La brevedad de la vida ante los malgastadores de tiempo


 

«No recibimos una vida breve, sino que la hacemos breve. No somos pobres, sino malgastadores». Séneca, La brevedad de la vida.

La crisis de los cincuenta es hermosa, porque es una especie de balance entre la vida activa de los primeros cincuenta años, a modo de recapitulación, y una breve síntesis programática de lo que algunos llaman la época decadente, o eso que otros dan por llamar los últimos años de vida útil. Es un balance extremo, porque a ciertas edades nos percatamos que la oscura “parca” está cada vez más cercana, y aún, a pesar de las súplicas y tentaciones, no hemos aclarado del todo como transcurre nuestro final.

Modular de forma tranquila esa sensación de finitud y futilidad es complejo. Por un lado, a la desesperada y siempre en bajini, pensamos en la vida eterna. Ahí pecamos de cierta ingenuidad porque si algo sobrevive al final de todo el proceso no seremos nosotros, sino alguna parte esencial de nosotros, eso que algunos llaman el átomo simiente, el alma lo más atrevidos y el espíritu los más allegados, nombres que para nada terminan de explicar el gran misterio de la vida y la muerte.

Sea como sea, nuestro cuerpo, o nuestros cuerpos, desaparecerán en breve, y de ahí la urgencia de aferrarnos al poco tiempo que nos quede. Al menos para vivirlo con cierta intensidad, calidad, calidez y candidez. De alguna manera entiendo el vértigo de la edad. Cumplir cincuenta, sesenta, setenta u ochenta no es lo mismo. Al final de los días uno debe pensar de qué manera puede dejar un buen legado a los demás. La mayoría se conformará con dejar un buen legado a sus hijos, aunque hayan salido ranas. Otros conformarán su legado en algo más intangible, pero quizás más útil para la humanidad.

La vida es breve, y si tuviéramos un temporizador, una especie de cuenta atrás que nos señalara exactamente los segundos que nos restan de existencia, quizás pasaríamos menos tiempo haciendo cosas para entretenernos de esa inevitable cuenta atrás. En verdad Séneca tenía mucha razón en eso: somos malgastadores de tiempo. Malgastamos tiempo en discusiones, en maltratarnos a nosotros y a nuestro entorno, en veladas ocultas al son de cualquier música, en esa industria que llaman del entretenimiento y que nos aturde, sin espacio apenas para la crítica, la lógica, el pensamiento, la filosofía, la poesía, la música, la expansión espiritual de nuestras vidas o simplemente, sin tiempo para hacer el bien. Nos distraen para no someternos a la realidad, llamada por algunos verdad, de que vamos a morir.

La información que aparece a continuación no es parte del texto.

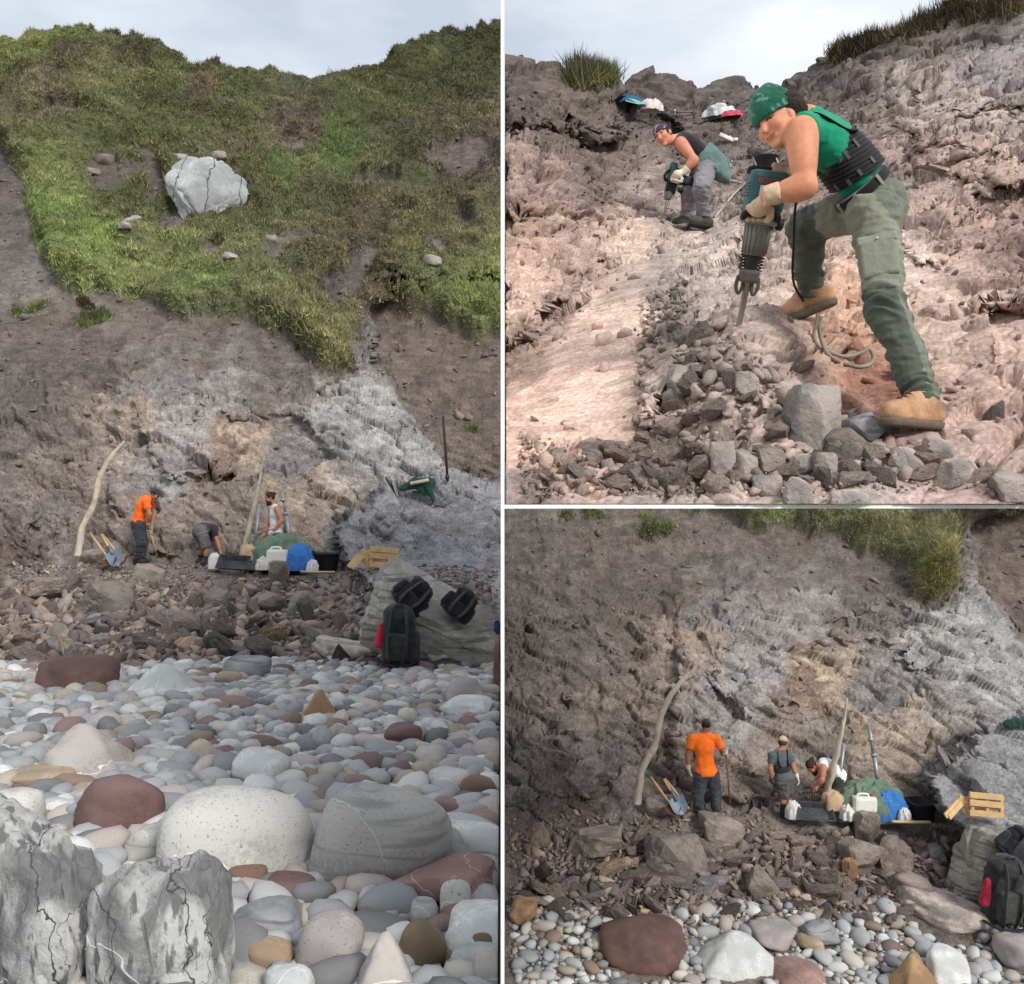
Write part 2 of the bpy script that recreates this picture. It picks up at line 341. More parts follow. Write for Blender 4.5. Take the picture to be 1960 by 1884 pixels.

Suena fuerte cuando lo dices en voz alta, pero no hay mayor realidad y verdad que esa. Y quizás, junto al nacimiento, sea la más universal de todas. No somos pobres, sino malgastadores. Por eso el procrastinar está castigado con segundos de tiempo que ya no volverán. Dentro de la vida plácida y tranquila subyace un terrible castigo: la finitud.

Cuando de alguna manera despertamos a la vida, perdón, quería decir a la Vida, nos corroe por dentro esa urgencia del actuar, de hacer mil cosas que puedan ser útiles para nosotros y para los demás. El tiempo apremia para aquellos decididos a experimentar la consciencia del servicio, del derrame de experiencias para engordar la cuenta existencial basada en la alegría y la fragmentación de la posibilidad. Uno se hace rey de su tiempo, y deja de ser un pobre de espíritu, cuando comprende que las matemáticas exactas promueven no una eternidad, sino una cuenta finita de resultados.

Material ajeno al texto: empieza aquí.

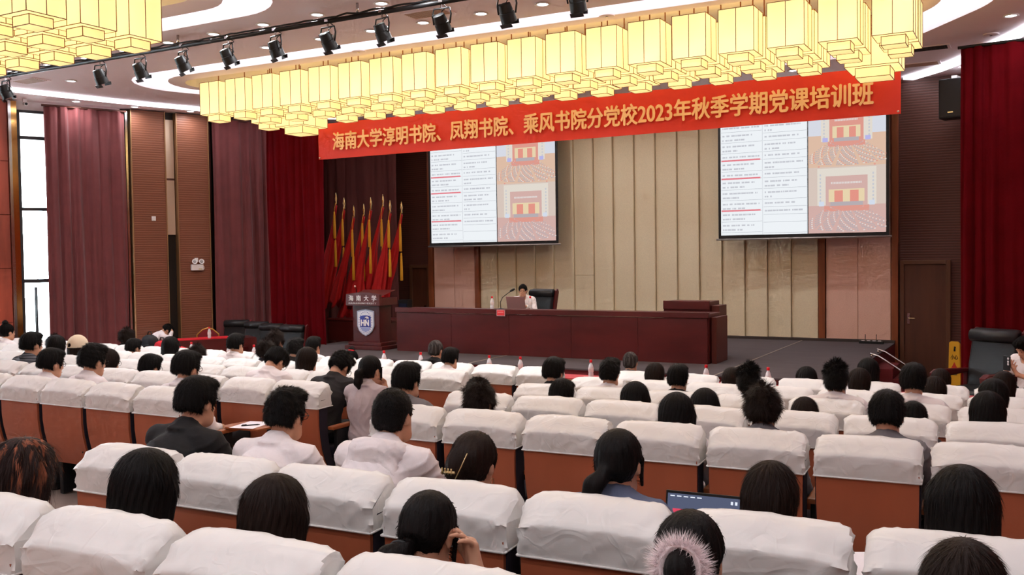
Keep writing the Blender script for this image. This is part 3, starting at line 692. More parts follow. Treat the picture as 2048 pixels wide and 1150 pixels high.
# flag stand and flags
fs = thing('flag_stand', 'dark red low box holding the flag poles', 'stand', (-11.25, 14.6, HS))
MB().box(-.75, .75, -.28, .28, 0, .40).build('stand_box', M_DESK, fs, bevel=.01); MB().box(-.78, .78, -.3, .3, .40, .44).build('stand_top', M_DESK, fs, bevel=.006)
FT = [(-11.86, 3.39, 14.45), (-11.80, 3.30, 14.62), (-11.43, 3.13, 14.45), (-11.32, 3.16, 14.62), (-11.02, 3.26, 14.45), (-10.86, 3.32, 14.62), (-10.57, 3.19, 14.45), (-10.43, 3.17, 14.62)]
M_FLAG = mat('flag_red', (172, 14, 18), rough=.75); M_TAS = mat('tassel_yellow', (206, 148, 30), rough=.8)
tas = MB().lathe([(.006, 0), (.017, -.02), (.015, -.05), (.02, -.07), (.026, -.30), (.028, -.52), (.023, -.525)], n=10).mesh('tassel', True)
for i, (x, z, y) in enumerate(FT):
    f = thing('flag', 'furled red flag on gold-tipped pole, %s from left' % ORD[i], 'flag', (x, y, z), 0, 'red flags behind the lectern')
    bx = -.42 - .05 * (i % 2); bz = (HS + .44) - z
    MB().tube([(bx, 0, bz), (0, 0, -.12)], .014, 8).build('pole', mat('pole_dark_red', (120, 20, 20), rough=.4), f, smooth=True)
    MB().lathe([(.012, -.14), (.02, -.12), (.012, -.09), (.024, -.03), (.014, .04), (.003, .09)], n=10).build('finial', mat('brass_bright', (222, 196, 140), rough=.2, metal=.9), f, smooth=True)
    vs = []; n = 28; nz = 22
    for j in range(nz + 1):
        v = j / nz; ctr = Vector((0, 0, -.16)).lerp(Vector((bx * .95 - .04, 0, -2.12 + .16 * (i % 3))), v)
        rad = .022 + .115 * max(0, v - .12) ** 1.15 + .05 * max(0, math.sin(max(0, v - .25) * 5.5 + i)) * v
        for k in range(n):
            a = 2 * PI * k / n
            rr = rad * (1 + .38 * math.sin(5 * a + i + 2 * v) + .16 * math.sin(9 * a + 2 * i - 3 * v))
            vs.append((ctr.x + .045 * v * math.sin(3 * v + i) + rr * math.cos(a), ctr.y + .55 * rr * math.sin(a), ctr.z + (.1 * math.sin(2 * a + i) * v if v > .7 else 0)))
    c = MB(); c.add(vs, [(j * n + k, j * n + (k + 1) % n, (j + 1) * n + (k + 1) % n, (j + 1) * n + k) for j in range(nz) for k in range(n)] + [tuple(range(n)), tuple(range(nz * n, nz * n + n))[::-1]])
    c.build('flag_cloth', M_FLAG, f, smooth=True)
    for dx, dz in ((.04, -.28 - .05 * (i % 3)), (.055, -.83 - .05 * (i % 2))):
        link('tassel', tas, M_TAS, f, loc=(dx, -.11, dz))
    MB().tube([(.0, -.02, -.12), (.04, -.11, -.26), (.055, -.11, -.86)], .004, 5).build('cord', M_TAS, f)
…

Vivir, de alguna manera, es actuar, y vivir la vida amplia es actuar con urgencia, especialmente en estos tiempos en los que un loco de atar amenaza con terminar con la civilización a golpe de botón nuclear. No me imagino que podré hacer en los próximos años de vida útil. Pero me gustaría enfocarlos a integrar las filas de esos que se alzan a las montañas madres para hacer la propia revolución pertinente. La revolución de las masas, la revolución silenciosa de nuestro tiempo. Mientras tanto, los malgastadores de tiempo seguirán perdiendo vida, mucha vida, que ya no volverá.

Sereno y pausado, esto pienso, mientras miro los árboles agitados por el fuerte viento y experimento la sensación marchita de que todo se acaba.